I will address the problem with step 1 first.  You have not zoomed in enough for me to tell if the input to the Lines to Polygon tool was in the correct format or not.  The expected line input is a Road Casing line set, such as the frontages of Parcels lining the road.  If you used a single Centerline network with lines in the middle of the road, that input will not work.  So show me the line set you used at a scale where I can make out the boundary between a road outline and property outlines.  Your output could be correct,but you need to do the classifying process if it is.

For the Sidewalks, I personally do not care if they trace the sidewalk exactly, so if you want an automated process to follow aerials, I don't have one.  I just use Linear Referencing Events with a 30 foot offset for all roads.  The lines do not overlay the aerials accurately at all and the line cross through the street intersections and do not go around the cul-de-sac bulbs.  It works for my needs and got the job done for the time and budget I had, but it is not for everyone.

So for my example in this thread I just used Parcel frontage lines.  Those lines do not trace sidewalks either, but they have more similarity to actual sidewalk locations.
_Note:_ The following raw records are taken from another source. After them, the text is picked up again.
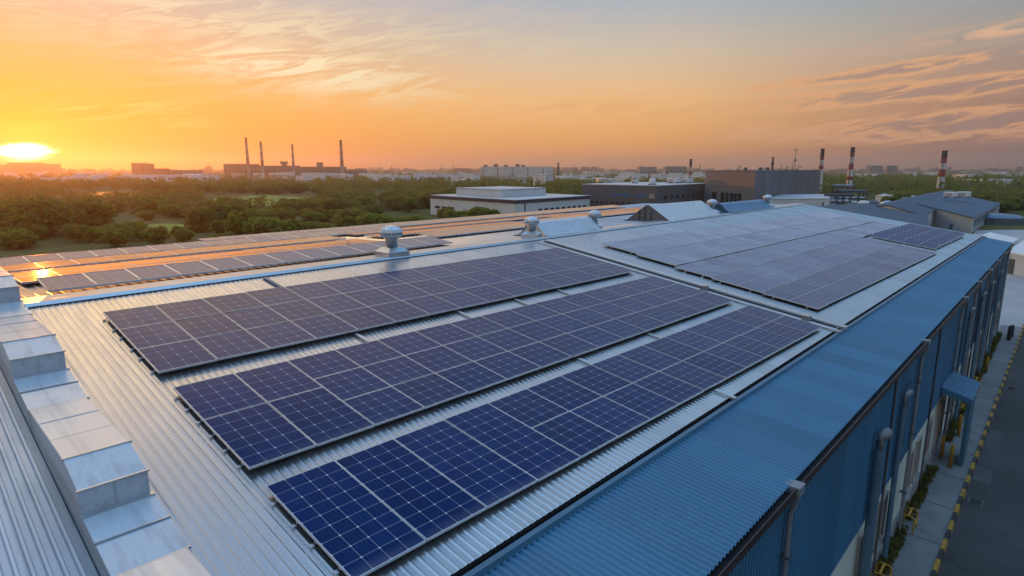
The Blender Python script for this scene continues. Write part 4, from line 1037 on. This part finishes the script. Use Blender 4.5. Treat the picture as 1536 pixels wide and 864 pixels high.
# picked-out trees
for args in ((70,104,7.0,6,'great rounded tree at left just beyond the roof, broadest of all',None,1.25),(30,97,4.6,1,'bright bushy tree at the far left roof edge',None,1.3),(118,110,6.0,2,'wide spreading olive tree right of the great rounded tree at left',None,1.4),(8,116,6.2,4,'tall light green tree behind the far left bushy trees',None,1.3),(-8,96,4.4,3,'bushy tree cut by the left edge of the view',None,1.2),
    (362,97,5.4,1,'fresh green tree standing tallest at the roof edge left of the ventilator',None,1.1),(404,95,4.4,4,'low round fresh green tree right of the tallest roof edge tree',None,1.2),(432,97,3.9,1,'small light green tree second right of the tallest roof edge tree',None,1.2),
    (330,112,5.6,0,'dark tall tree behind the fresh green roof edge trees',None,1.2),(300,110,4.6,2,'olive tree at the right end of the near meadow',None,1.1),(520,104,3.6,1,'low light green bush over the rear roof edge right of the green trees',None,1.3),(565,108,3.9,4,'wide low green bush before the white hall car park',None,1.3),
    (690,112,4.4,0,'leafy tree left in the clump before the white hall',None,1.1),(712,108,5.3,1,'tallest tree of the clump before the white hall',None,1.15),(738,109,5.0,0,'tree right of the tallest in the clump before the white hall',None,1.1),(757,110,3.6,1,'smallest tree at the right end of the clump before the white hall',None,1.0),(668,124,3.6,2,'slim tree near the left door of the white hall',None,.8),
    (620,112,3.2,4,'low bush at the roof edge left of the white hall',None,1.5),(646,106,3.0,1,'low bush below the left corner of the white hall',None,1.5),(470,99,3.2,4,'low shrubby tree along the roof edge below the dark belt',None,1.5)):
    tree(*args)
rt = random.Random(11)
def scatter(n, px0, px1, D0, D1, h0, h1, variants, label, group, avoid=()):
    k = 0; tries = 0
    while k < n and tries < n*20:
        tries += 1
        D_ = math.sqrt(rt.uniform(D0*D0, D1*D1)); px = rt.uniform(px0, px1)
        if any(a <= px <= b and c <= D_ <= d for a, b, c, d in avoid): continue
        tree(px, D_, rt.uniform(h0,h1), rt.choice(variants), label, group, rt.uniform(1.05,1.6)); k += 1
AV = ((140,350,98,130),(300,480,180,262),(100,215,232,310),(-40,110,148,185),(570,690,118,150))
scatter(26,-60,330,86,104,2.0,3.3,(1,4,0),'low bush along the foot of the rear roof edge at left','bushes below the rear roof edge',())
scatter(26,-40,140,108,148,2.8,4.2,(0,2,6),'olive backlit tree in the left grove below the sun','trees in the left grove',AV)
scatter(30,120,345,128,172,2.6,4.2,(0,2,4,6),'dark tree in the grove between the near meadow and the pond','trees behind the near meadow',AV)
scatter(40,330,570,112,172,2.4,3.8,(0,2,4,1),'dark green tree in the belt behind the fresh roof edge trees','trees in the belt behind the roof edge',AV)
scatter(40,480,660,150,235,3.0,4.6,(0,2,6),'dense tree in the wood left of the white hall','trees left of the white hall',AV)
scatter(50,200,480,265,330,3.6,4.8,(0,2,6),'dark tree in the wood beyond the far bright meadow','trees beyond the far meadow',AV)
scatter(20,640,880,172,235,3.8,5.2,(0,2,6),'dark tree in the wood behind the white hall','trees behind the white hall',AV)
scatter(8,1340,1420,165,200,3.2,4.6,(0,1),'dark tree between the striped chimney and the pale shed','trees near the right chimney',())
scatter(14,1455,1580,150,205,3.4,5.0,(0,1,2),'dark tree right of the pale shed','trees right of the pale shed',())
for px, D_, h_ in ((787,126,1.4),(802,129,1.2),(818,132,1.4),(836,136,1.6),(850,139,1.5),(862,143,1.3)):
    tree(px, D_, h_, 3, 'small clipped shrub along the right wall of the white hall', 'shrubs along the white hall', 1.2)
# woodland that reads as one mass
def woodland(name, label, spec, seed, leaf_lo, per):
    rng = np.random.default_rng(seed); Cs, Ss = [], []
    for (n, px0, px1, D0, D1, h0, h1) in spec:
        for _ in range(n):
            D_ = math.sqrt(rng.uniform(D0*D0,D1*D1)); px = rng.uniform(px0,px1)
            if any(a <= px <= b and c <= D_ <= d for a, b, c, d in AV): continue
            p = at(px, D_); h = rng.uniform(h0,h1); r = h*rng.uniform(.42,.62)
            q = rng.normal(size=(per,3)); q /= np.linalg.norm(q,axis=1)[:,None]; q *= rng.uniform(.7,1.06,(per,1))
            q = q*np.array([r,r,h*.46])*(1+.25*np.sin(q[:,:1]*5+D_)); q[:,2] += h*.54
            Cs.append(q+np.array([p.x,p.y,0])); Ss.append(np.full(per, h*leaf_lo)*rng.uniform(.6,1.3,per))
    o = quads_obj(name, leaf_quads(np.concatenate(Cs), np.concatenate(Ss), seed, .5), M['wood'])
    tag(o, label, 'woodland', kind='stuff')
woodland('woodland', 'broad belts of dark woodland spreading over the plain towards the horizon',
    [(330,-80,560,150,260,2.2,3.8),(460,-100,660,265,420,3.2,4.8),(460,-120,900,330,640,3.2,5.2),(160,640,1060,210,340,4.4,6.6),(520,1120,1640,230,520,4.6,7.2),(130,1330,1640,190,250,3.2,4.8),(700,-150,1700,600,1150,3.5,5.5)], 21, .085, 110)
woodland('far_woodland', 'hazy far tree lines just under the horizon', [(1700,-200,1750,1100,3400,4,8)], 22, .16, 30)
# far skyline
mb = MB(); rs = random.Random(3)
for k in range(420):
    D_ = rs.uniform(1500,3600); p = at(rs.uniform(-200,1750), D_); w = rs.uniform(8,45); h = rs.choice((5,6,7,8,9,10,12,16))*rs.uniform(.6,1.1)
    mb.box(p.x-w/2,p.x+w/2,p.y-8,p.y+8,0,h)
    if k % 9 == 0: mb.box(p.x-1,p.x+1,p.y-1,p.y+1,h,h+rs.uniform(8,22))
tag(mb.build('distant_town', [M['brickdark']]), 'faint distant town roofs and masts along the horizon', 'town', kind='stuff')
mb = MB()
for k in range(150):
    D_ = rs.uniform(430,1300); px = rs.choice((rs.uniform(400,720), rs.uniform(-50,330), rs.uniform(840,1050), rs.uniform(1300,1600))); p = at(px, D_); w = rs.uniform(5,22)
    mb.box(p.x-w/2,p.x+w/2,p.y-4,p.y+4,0,rs.uniform(3,6.5))
tag(mb.build('scattered_houses', [M['white']]), 'scattered small pale houses among the woods of the plain', 'houses', kind='stuff')

# ------------------------------------------------------------------ camera
cam = bpy.data.cameras.new('camera'); co_ = bpy.data.objects.new('camera', cam); COL.objects.link(co_)
cam.sensor_width = 36; cam.lens = FOC/1536*36; cam.clip_end = 9000; cam.clip_start = .1
co_.location = (0,0,CH); co_.rotation_euler = (math.pi/2-PITCH, 0, PSI); SC.camera = co_

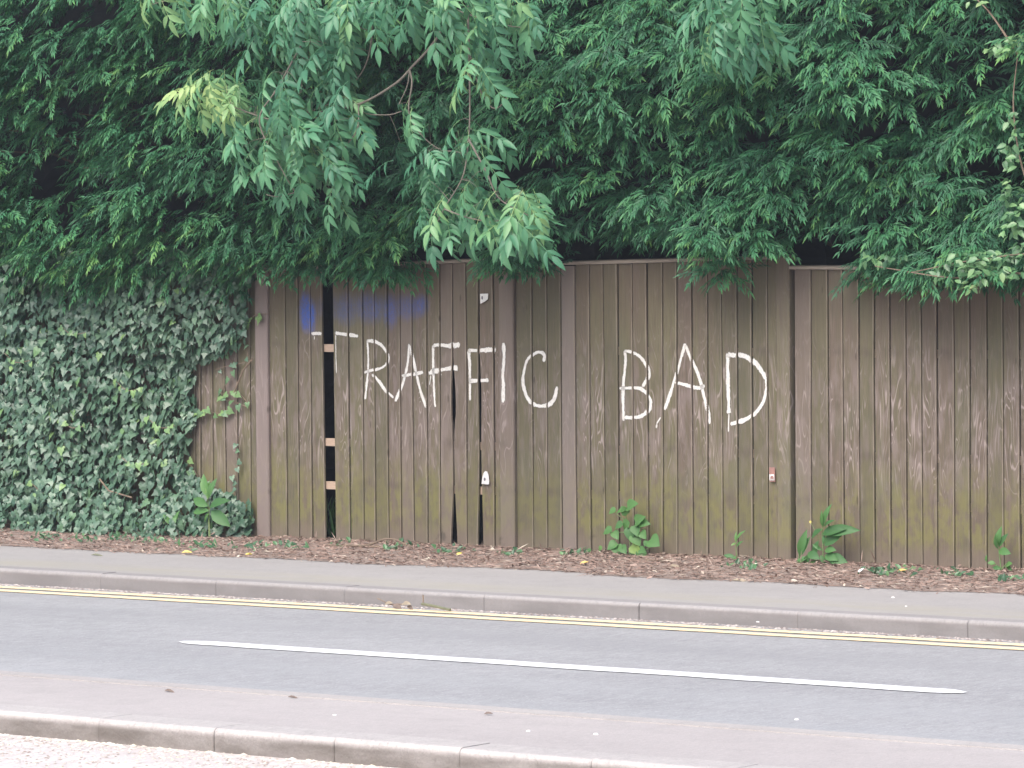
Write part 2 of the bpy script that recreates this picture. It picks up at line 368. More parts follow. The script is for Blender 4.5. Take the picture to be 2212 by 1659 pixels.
# ------------------------------------------------------------------ the fence
M_wood = wood('weathered_boards'); M_woodb = wood('weathered_boards_blue', True); M_pink = wood('paler_board', pinky=.55); M_post = wood('post_wood', pinky=.12); M_postp = wood('pale_post_wood', pinky=.72)
M_fresh = simple('bare_rail', (.50, .37, .28), (.40, .30, .23), 9, sc=(3, 1, 20)); M_cap = simple('capping', (.34, .29, .24), (.22, .18, .15), 6, sc=(2, 1, 30))
bx = lambda nat: onY(nat / 1.8517, 756.)[0]
ZB = -.03
def edge_fn(x, amp=.0022):
    s = random.uniform(0, 60); l = random.uniform(-.003, .003)
    return lambda z: x + amp * 2 * (vn(z * 1.7 + s, s) - .5) + l * (z - .9)
def two(p0, p1):                                                   # straight edge through two picture points
    a, c = onY(*p0), onY(*p1); return lambda z: a[0] + (c[0] - a[0]) * (z - a[2]) / (c[2] - a[2])
def poly(pts):
    q = sorted([(onY(*p)[2], onY(*p)[0]) for p in pts]); zz = [a for a, _ in q]; xx = [c for _, c in q]
    return lambda z: np.interp(z, zz, xx)
BOARDS = []                                                        # (xl, xr, panel) for the paint to follow
def boards(mb, edges, ztop, panel, special=None):
    """feather-edged boards: edges = list of (left fn, right fn)"""
    for i, (L, Rr) in enumerate(edges):
        t = random.random(); zs = np.linspace(ZB + random.uniform(-.01, .01), 1, 26); yo = random.uniform(-.003, .003); tw = random.uniform(-.003, .003)
        V = []
        for z_ in zs:
            xl, xr = float(L(z_ * 1.8)), float(Rr(z_ * 1.8)); xm = .5 * (xl + xr); zt = ztop(xm)
            z = zs[0] + (z_ - zs[0]) / (1 - zs[0]) * (zt - zs[0]); y = yo + tw * (z - .9)
            w = .0035 * (vn(z * 2 + t * 50, 7) - .5)
            V += [(xl + .0075, y - .0125 + w, z), (xr - .009, y - .0185 + w, z), (xr - .0035, y - .0195 + w, z), (xr, y - .0180 + w, z), (xr + .001, y - .004, z), (xl + .004, y - .001, z)]
        n = 6; m = len(zs); cv = np.tile([1, 1, 0, 0, 1, 1.], m)
        f = [(r * n + j, r * n + (j + 1) % n, (r + 1) * n + (j + 1) % n, (r + 1) * n + j) for r in range(m - 1) for j in range(n)]
        mb.add(V, f, t, cv); k = (m - 1) * n
        mb.add(np.array(V)[k:k + n], [(0, j, j + 1) for j in range(1, n - 1)], t)
        BOARDS.append((L, Rr, yo, tw))
def front(x, z):
    for L, Rr, yo, tw in BOARDS:
        l, r = float(L(z)), float(Rr(z))
        if l <= x < r:
            u = (x - l) / (r - l); return yo + tw * (z - .9) - .0125 - .007 * u, min(x - l - .007, r - x)
    return None, 0
FENCE = thing('board_fence', 'weathered brown closeboard fence with white graffiti, standing in front of the hedge', 'fence', (0, 0, 0))
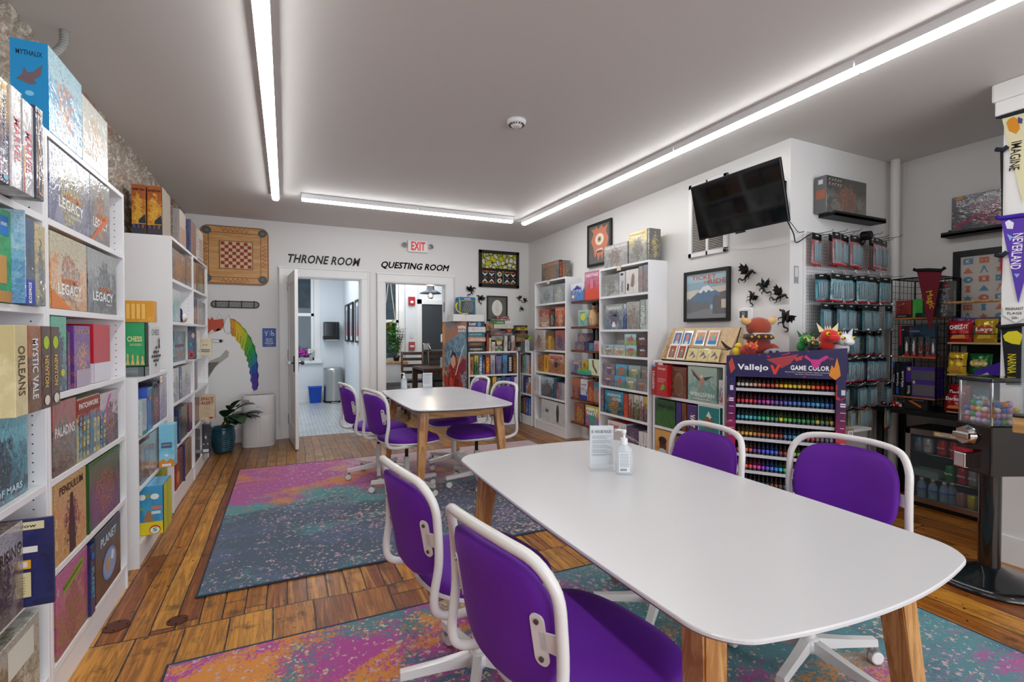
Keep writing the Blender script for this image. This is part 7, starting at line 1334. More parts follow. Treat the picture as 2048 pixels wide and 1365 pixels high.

Accurately following aerials would either require lots of time manually digitizing or paying for expensive data capture processes, such as having a vehicle laser/radar/lidar scanning your actual roads by driving them or an aerial photo conversion program that no one is going to give you for free.  I have not seen any aerial interpreters that I really liked for the price, or they were not targeted for roads/sidewalks.  If I knew how to program that I would charge for it and not give the code away here on the forum.